Well, if a political book (put out right before the election) says it, it MUST be true. Boy, now I'm ticked off. I think I'll keep my evangelical butt on the sofa this election. That'll REALLY show the Bush Administration. /s
To the author, Mr. Koh: What do you think Hillary, Bubba and the rest of the loony left crowd call you? I'm sure there are many in the Bush White House who may be skeptical of evangelicals, but on the whole, I would wager a reasonable amount that the reception of evangelicals in the Bush Administration is a bit more positive than in the Clinton Administration, the prospective Demo congress, or anywhere else where Garry Studds and Barney Frank are welcomed and honored.
I agree. But, also in all fairness, we are taking as fact something written in a book and reported by the MSM, who are obviously pulling out all the stops and approaches to depress Republican voter turn-out.
Yep, just doing his part to keep the base home on election day.
From his whining about the "poor," I suspect that he's already a Democrat - and probably a little light in the loafers too. But I repeat myself.
CCF you are a troll if you can not see what is going on.
Believe this guy if you want to. I don't. He's not a conservative Christian. More like a liberal in the Rick Warren mold. This book is another attempt to keep the base home on election day.
Pu-leese. I hate to be so blunt but as my tagline demands: You are the braindead dork the left is counting on. They are making a very transparent attempt at fomenting angst among bedrock conservatives. In today's media nutso world all someone has to do is say it and you can get 15 talking heads hyping and piling on. Pretty soon you have drive by observers commenting like you have commented.
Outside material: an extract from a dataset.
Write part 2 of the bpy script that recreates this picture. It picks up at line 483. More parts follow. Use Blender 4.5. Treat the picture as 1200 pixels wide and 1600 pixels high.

And the liberwails will have won an easy victory in human nature 101.
I don't believe this slander for a minute.
ME! ME! ME! Don't worry about wars going on, my little office is more important!
No, the Republican Establishment too often acts more like the Democrat traitors and basically only pays lipservice to the base and I quite frankly the Republicans have no one to blame but themselves for a loss this congressional election cycle.